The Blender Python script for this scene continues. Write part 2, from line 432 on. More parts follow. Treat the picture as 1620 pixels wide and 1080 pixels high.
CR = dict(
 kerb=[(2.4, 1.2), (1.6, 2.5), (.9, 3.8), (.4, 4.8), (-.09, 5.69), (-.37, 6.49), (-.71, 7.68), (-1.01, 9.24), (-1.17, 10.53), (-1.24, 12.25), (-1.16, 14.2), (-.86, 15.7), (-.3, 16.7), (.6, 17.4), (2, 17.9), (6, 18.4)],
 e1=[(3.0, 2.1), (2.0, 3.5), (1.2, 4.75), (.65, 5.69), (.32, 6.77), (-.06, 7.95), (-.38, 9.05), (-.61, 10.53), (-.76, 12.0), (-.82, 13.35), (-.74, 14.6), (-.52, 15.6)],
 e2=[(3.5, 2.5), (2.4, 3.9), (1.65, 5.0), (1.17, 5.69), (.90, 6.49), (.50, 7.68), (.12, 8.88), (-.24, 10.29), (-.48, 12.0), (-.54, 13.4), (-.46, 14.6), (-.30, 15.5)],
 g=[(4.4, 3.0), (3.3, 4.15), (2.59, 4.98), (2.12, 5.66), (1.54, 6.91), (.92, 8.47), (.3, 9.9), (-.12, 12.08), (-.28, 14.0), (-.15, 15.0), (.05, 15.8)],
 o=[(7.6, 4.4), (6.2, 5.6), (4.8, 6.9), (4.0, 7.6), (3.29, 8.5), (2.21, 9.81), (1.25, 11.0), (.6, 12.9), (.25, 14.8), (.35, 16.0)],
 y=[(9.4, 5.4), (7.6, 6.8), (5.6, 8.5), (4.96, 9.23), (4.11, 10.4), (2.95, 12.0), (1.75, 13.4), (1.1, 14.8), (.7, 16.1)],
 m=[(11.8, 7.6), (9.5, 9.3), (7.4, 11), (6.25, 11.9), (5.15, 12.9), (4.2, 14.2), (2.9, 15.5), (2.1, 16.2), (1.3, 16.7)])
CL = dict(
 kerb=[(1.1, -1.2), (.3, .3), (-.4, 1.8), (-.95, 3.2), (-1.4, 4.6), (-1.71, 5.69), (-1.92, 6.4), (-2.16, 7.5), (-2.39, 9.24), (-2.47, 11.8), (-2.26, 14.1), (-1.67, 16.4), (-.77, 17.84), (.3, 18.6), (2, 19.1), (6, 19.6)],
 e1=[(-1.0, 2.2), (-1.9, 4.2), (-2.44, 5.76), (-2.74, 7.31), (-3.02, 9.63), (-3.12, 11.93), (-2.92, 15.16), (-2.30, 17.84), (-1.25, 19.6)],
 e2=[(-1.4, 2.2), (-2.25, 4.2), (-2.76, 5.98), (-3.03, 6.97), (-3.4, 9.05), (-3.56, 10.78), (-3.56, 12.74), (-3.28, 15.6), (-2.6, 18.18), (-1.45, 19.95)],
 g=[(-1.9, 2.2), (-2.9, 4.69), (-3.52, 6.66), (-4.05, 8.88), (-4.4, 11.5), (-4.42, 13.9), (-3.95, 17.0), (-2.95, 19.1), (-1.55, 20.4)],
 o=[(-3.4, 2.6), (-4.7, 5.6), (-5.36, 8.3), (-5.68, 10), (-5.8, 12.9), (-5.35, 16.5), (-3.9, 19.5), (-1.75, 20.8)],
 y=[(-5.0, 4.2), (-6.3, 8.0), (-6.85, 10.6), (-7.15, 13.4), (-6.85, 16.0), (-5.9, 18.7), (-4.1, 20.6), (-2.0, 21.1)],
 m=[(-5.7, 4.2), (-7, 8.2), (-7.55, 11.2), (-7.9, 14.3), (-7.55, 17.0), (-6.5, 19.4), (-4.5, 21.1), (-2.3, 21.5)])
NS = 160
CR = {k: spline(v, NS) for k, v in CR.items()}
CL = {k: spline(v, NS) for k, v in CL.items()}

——

*TASK PROMPT*: Copy out each line above, character for character.

*SOLUTION TO THE EXERCISE*:
The Blender Python script for this scene continues. Write part 2, from line 432 on. More parts follow. Treat the picture as 1620 pixels wide and 1080 pixels high.
CR = dict(
 kerb=[(2.4, 1.2), (1.6, 2.5), (.9, 3.8), (.4, 4.8), (-.09, 5.69), (-.37, 6.49), (-.71, 7.68), (-1.01, 9.24), (-1.17, 10.53), (-1.24, 12.25), (-1.16, 14.2), (-.86, 15.7), (-.3, 16.7), (.6, 17.4), (2, 17.9), (6, 18.4)],
 e1=[(3.0, 2.1), (2.0, 3.5), (1.2, 4.75), (.65, 5.69), (.32, 6.77), (-.06, 7.95), (-.38, 9.05), (-.61, 10.53), (-.76, 12.0), (-.82, 13.35), (-.74, 14.6), (-.52, 15.6)],
 e2=[(3.5, 2.5), (2.4, 3.9), (1.65, 5.0), (1.17, 5.69), (.90, 6.49), (.50, 7.68), (.12, 8.88), (-.24, 10.29), (-.48, 12.0), (-.54, 13.4), (-.46, 14.6), (-.30, 15.5)],
 g=[(4.4, 3.0), (3.3, 4.15), (2.59, 4.98), (2.12, 5.66), (1.54, 6.91), (.92, 8.47), (.3, 9.9), (-.12, 12.08), (-.28, 14.0), (-.15, 15.0), (.05, 15.8)],
 o=[(7.6, 4.4), (6.2, 5.6), (4.8, 6.9), (4.0, 7.6), (3.29, 8.5), (2.21, 9.81), (1.25, 11.0), (.6, 12.9), (.25, 14.8), (.35, 16.0)],
 y=[(9.4, 5.4), (7.6, 6.8), (5.6, 8.5), (4.96, 9.23), (4.11, 10.4), (2.95, 12.0), (1.75, 13.4), (1.1, 14.8), (.7, 16.1)],
 m=[(11.8, 7.6), (9.5, 9.3), (7.4, 11), (6.25, 11.9), (5.15, 12.9), (4.2, 14.2), (2.9, 15.5), (2.1, 16.2), (1.3, 16.7)])
CL = dict(
 kerb=[(1.1, -1.2), (.3, .3), (-.4, 1.8), (-.95, 3.2), (-1.4, 4.6), (-1.71, 5.69), (-1.92, 6.4), (-2.16, 7.5), (-2.39, 9.24), (-2.47, 11.8), (-2.26, 14.1), (-1.67, 16.4), (-.77, 17.84), (.3, 18.6), (2, 19.1), (6, 19.6)],
 e1=[(-1.0, 2.2), (-1.9, 4.2), (-2.44, 5.76), (-2.74, 7.31), (-3.02, 9.63), (-3.12, 11.93), (-2.92, 15.16), (-2.30, 17.84), (-1.25, 19.6)],
 e2=[(-1.4, 2.2), (-2.25, 4.2), (-2.76, 5.98), (-3.03, 6.97), (-3.4, 9.05), (-3.56, 10.78), (-3.56, 12.74), (-3.28, 15.6), (-2.6, 18.18), (-1.45, 19.95)],
 g=[(-1.9, 2.2), (-2.9, 4.69), (-3.52, 6.66), (-4.05, 8.88), (-4.4, 11.5), (-4.42, 13.9), (-3.95, 17.0), (-2.95, 19.1), (-1.55, 20.4)],
 o=[(-3.4, 2.6), (-4.7, 5.6), (-5.36, 8.3), (-5.68, 10), (-5.8, 12.9), (-5.35, 16.5), (-3.9, 19.5), (-1.75, 20.8)],
 y=[(-5.0, 4.2), (-6.3, 8.0), (-6.85, 10.6), (-7.15, 13.4), (-6.85, 16.0), (-5.9, 18.7), (-4.1, 20.6), (-2.0, 21.1)],
 m=[(-5.7, 4.2), (-7, 8.2), (-7.55, 11.2), (-7.9, 14.3), (-7.55, 17.0), (-6.5, 19.4), (-4.5, 21.1), (-2.3, 21.5)])
NS = 160
CR = {k: spline(v, NS) for k, v in CR.items()}
CL = {k: spline(v, NS) for k, v in CL.items()}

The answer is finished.